A judge-led inquiry on the fire at Grenfell Tower in June 2017 that claimed the lives of 72 people has concluded that the government should be under a legal duty to record safety recommendations made by coroners and official bodies.
In a public statement at the final report's publication today, Sir Martin Moore-Bick said: 'The simple truth is that the deaths that occured were all avoidable. Those who lived in the tower were badly failed over a number of years and in a number of different ways by those responsible for ensuring the safety of the building and its occupants.'
Following publication of the first phase report in October 2019, Moore-Bick said the second phase examined the underlying causes of the fire with a view to identifying where mistakes were made and ensuring a similar disaster cannot occur again.
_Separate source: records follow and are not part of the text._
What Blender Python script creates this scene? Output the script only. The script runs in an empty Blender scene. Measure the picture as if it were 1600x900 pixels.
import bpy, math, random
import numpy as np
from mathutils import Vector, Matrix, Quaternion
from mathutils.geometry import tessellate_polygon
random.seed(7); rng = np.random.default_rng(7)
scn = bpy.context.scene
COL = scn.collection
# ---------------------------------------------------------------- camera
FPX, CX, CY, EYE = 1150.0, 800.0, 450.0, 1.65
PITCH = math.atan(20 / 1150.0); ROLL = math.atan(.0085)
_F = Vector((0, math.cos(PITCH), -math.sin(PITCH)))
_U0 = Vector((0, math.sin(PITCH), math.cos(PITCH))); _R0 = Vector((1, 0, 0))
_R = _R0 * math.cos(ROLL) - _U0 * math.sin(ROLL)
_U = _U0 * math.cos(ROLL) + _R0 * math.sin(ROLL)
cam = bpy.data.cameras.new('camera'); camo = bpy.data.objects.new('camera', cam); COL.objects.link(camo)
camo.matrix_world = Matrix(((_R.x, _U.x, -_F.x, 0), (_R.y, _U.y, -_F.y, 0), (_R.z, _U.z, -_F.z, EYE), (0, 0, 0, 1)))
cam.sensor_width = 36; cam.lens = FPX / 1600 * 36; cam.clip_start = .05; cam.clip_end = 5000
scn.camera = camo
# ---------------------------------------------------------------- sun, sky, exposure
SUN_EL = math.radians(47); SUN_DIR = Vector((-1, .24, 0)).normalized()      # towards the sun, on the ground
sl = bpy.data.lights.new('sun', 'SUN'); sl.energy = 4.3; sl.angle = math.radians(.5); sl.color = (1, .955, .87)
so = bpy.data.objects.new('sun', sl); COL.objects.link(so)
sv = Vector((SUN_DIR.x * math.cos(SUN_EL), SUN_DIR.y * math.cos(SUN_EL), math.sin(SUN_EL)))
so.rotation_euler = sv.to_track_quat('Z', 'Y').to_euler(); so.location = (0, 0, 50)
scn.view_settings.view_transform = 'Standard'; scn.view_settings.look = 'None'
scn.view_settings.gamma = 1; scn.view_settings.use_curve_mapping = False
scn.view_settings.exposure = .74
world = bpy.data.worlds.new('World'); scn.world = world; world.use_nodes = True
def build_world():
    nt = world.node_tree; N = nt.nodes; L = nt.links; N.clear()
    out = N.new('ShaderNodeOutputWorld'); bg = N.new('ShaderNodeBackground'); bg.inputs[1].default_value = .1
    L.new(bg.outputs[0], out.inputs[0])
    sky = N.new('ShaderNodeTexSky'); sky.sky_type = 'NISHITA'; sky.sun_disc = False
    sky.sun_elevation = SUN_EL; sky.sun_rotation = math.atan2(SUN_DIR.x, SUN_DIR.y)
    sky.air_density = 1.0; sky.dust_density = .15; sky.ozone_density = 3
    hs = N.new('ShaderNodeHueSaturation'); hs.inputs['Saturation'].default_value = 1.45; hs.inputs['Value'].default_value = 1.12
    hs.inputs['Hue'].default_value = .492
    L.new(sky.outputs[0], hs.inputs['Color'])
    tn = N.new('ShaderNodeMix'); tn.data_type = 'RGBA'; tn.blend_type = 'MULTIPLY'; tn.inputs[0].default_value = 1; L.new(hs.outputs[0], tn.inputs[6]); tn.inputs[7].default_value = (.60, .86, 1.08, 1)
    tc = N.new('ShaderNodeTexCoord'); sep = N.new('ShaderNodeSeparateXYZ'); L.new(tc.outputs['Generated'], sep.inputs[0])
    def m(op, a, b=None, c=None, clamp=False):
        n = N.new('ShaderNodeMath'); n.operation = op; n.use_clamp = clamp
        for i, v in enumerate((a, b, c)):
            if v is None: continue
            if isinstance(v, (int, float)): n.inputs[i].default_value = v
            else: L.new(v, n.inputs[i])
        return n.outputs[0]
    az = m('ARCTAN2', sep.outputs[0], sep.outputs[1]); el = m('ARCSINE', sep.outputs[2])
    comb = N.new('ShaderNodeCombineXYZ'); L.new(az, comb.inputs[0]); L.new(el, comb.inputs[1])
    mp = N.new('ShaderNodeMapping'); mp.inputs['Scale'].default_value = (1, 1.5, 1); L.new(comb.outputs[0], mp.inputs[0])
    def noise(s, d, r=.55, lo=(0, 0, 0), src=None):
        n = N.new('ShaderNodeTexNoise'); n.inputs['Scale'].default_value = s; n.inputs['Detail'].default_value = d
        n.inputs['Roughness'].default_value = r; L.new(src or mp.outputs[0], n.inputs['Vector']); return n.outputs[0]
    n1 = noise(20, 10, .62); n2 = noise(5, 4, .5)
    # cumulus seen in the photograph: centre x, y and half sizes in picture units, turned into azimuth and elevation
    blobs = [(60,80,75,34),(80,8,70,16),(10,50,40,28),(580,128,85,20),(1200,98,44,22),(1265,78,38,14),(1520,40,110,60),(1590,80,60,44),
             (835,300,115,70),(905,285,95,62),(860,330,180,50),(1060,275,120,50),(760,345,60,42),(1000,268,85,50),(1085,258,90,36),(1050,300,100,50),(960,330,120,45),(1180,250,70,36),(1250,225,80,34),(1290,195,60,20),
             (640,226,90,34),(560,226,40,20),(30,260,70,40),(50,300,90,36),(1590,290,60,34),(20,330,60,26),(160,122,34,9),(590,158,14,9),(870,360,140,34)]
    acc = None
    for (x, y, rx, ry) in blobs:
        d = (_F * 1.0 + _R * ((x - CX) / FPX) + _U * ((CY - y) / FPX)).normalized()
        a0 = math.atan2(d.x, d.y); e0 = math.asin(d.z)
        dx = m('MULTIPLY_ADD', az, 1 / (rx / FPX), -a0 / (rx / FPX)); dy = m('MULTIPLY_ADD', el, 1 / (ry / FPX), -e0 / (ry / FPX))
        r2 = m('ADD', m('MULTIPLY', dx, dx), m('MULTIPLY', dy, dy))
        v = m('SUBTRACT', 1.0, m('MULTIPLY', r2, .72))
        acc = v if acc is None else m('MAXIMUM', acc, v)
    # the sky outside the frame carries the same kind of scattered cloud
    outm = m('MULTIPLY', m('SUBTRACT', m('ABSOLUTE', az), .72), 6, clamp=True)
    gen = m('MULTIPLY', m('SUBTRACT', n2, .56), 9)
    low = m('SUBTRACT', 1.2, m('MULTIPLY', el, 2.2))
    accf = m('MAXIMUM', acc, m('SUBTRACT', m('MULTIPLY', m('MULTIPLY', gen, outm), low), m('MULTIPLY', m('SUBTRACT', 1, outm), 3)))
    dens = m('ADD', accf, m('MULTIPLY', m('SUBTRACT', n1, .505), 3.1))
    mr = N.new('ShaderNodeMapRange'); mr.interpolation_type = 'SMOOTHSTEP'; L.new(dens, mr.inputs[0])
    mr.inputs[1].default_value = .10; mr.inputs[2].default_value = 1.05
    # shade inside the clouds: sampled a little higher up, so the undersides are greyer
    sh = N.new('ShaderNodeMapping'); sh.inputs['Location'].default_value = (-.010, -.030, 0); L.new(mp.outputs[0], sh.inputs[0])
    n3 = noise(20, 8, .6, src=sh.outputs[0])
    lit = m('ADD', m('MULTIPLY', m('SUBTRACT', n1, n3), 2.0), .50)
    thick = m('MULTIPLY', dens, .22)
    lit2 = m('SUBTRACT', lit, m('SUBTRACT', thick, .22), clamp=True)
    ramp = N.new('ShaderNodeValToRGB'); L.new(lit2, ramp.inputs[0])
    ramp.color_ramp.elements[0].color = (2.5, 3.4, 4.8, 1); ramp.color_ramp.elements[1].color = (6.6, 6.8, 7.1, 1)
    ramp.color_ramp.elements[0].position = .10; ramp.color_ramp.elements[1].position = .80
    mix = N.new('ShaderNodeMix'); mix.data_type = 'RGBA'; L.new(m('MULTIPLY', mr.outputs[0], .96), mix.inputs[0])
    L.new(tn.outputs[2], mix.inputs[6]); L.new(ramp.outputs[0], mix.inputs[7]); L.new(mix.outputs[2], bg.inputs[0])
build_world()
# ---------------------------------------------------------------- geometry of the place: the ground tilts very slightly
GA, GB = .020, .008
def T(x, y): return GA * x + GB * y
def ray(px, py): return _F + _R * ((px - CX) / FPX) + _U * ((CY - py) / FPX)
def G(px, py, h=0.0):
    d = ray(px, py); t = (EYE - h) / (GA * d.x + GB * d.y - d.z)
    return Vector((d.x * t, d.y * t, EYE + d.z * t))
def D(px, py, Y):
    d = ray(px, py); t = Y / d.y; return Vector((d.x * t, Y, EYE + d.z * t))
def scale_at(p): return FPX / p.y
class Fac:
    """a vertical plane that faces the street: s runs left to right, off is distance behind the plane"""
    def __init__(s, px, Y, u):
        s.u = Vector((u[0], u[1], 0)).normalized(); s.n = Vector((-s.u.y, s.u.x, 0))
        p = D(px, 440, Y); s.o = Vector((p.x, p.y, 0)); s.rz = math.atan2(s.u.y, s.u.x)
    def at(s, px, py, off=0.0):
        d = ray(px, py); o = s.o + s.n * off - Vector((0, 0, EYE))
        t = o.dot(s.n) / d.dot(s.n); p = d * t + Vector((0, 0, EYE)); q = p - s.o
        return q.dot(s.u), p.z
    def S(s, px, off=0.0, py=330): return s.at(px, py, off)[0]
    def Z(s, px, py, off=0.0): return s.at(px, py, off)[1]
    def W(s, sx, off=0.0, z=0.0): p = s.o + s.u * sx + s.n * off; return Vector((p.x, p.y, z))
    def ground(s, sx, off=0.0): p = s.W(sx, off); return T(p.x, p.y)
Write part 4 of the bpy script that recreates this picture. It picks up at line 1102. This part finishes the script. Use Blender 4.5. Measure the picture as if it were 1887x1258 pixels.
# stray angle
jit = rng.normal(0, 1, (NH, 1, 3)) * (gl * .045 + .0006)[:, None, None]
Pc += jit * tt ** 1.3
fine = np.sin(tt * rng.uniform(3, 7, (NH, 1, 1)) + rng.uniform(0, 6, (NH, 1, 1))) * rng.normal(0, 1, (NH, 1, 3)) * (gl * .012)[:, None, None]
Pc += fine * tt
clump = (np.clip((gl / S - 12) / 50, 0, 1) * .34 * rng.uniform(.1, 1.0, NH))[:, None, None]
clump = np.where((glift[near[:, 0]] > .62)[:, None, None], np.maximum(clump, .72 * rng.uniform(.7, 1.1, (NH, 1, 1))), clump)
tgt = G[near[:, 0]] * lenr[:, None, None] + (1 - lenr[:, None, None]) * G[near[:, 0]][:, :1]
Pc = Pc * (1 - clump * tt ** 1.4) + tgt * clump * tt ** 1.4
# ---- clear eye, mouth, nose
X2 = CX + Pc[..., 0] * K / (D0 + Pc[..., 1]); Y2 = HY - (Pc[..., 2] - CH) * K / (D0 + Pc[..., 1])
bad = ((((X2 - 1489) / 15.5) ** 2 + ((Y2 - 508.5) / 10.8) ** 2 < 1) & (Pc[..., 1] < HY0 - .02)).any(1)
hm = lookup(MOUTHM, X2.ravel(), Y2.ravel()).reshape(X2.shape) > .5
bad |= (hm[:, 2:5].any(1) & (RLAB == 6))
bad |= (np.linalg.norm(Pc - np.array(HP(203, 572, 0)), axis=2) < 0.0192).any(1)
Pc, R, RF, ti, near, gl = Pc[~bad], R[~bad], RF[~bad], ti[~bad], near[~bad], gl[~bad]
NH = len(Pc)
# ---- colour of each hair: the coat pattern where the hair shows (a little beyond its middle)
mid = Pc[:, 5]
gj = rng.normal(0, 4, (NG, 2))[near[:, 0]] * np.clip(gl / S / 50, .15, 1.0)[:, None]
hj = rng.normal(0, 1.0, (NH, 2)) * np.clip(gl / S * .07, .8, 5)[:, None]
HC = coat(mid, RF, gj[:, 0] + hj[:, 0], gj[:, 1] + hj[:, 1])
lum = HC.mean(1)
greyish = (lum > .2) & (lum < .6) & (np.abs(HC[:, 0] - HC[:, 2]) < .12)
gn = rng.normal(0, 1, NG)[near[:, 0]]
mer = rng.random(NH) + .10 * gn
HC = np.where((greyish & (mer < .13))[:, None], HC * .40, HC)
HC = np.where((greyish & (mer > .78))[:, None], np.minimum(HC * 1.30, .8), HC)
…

Recommendations include a legal requirement for the government to maintain a publicly accessible record of recommendations made by select committees, coroners and public inquiries, with a description of the steps taken in response. The government would be required to record its reasons for not accepting any recommendations.
The inquiry said its investigations revealed that some important recommendations affecting fire safety were ignored by government in the years leading up to the fire.
‘Recommendations made by the select committee in 1999 were not implemented and the department’s response to the recommendations made by the Lakanal House coroner was inadequate. The department had no system for recording recommendations made by public bodies or keeping track of its response to them. That was obviously unsatisfactory,’ the report said.
The inquiry recommends the establishment of a construction regulator responsible to a single secretary of state.
The report acknowledges that the Building Safety Act establishes a building safety regulator – but responsibility for functions such as the regulation of construction products and monitoring of the operation of building regulations remains dispersed.
‘The fragmentation of responsibility for regulating the construction industry is currently mirrored in the range of government departments responsible for matters affecting fire safety,’ the report adds.
Responsibility for the functions relating to fire safety currently exercised by the Ministry of Housing, Communities and Local Government, Home Office and Department for Business and Trade should be brought into one department under a single secretary of state, the inquiry recommends.
The Civil Contingencies Act 2004 gives the government ‘far reaching’ powers to intervene in response to an emergency, but the inquiry concludes that these did not enable the government to intervene promptly or decisively. The inquiry recommends consideration be given to granting a secretary of state the power to carry out the functions of a 'category 1 responder' for a limited period.
Moore-Bick ended his public statement by reading the names of those who died in the fire.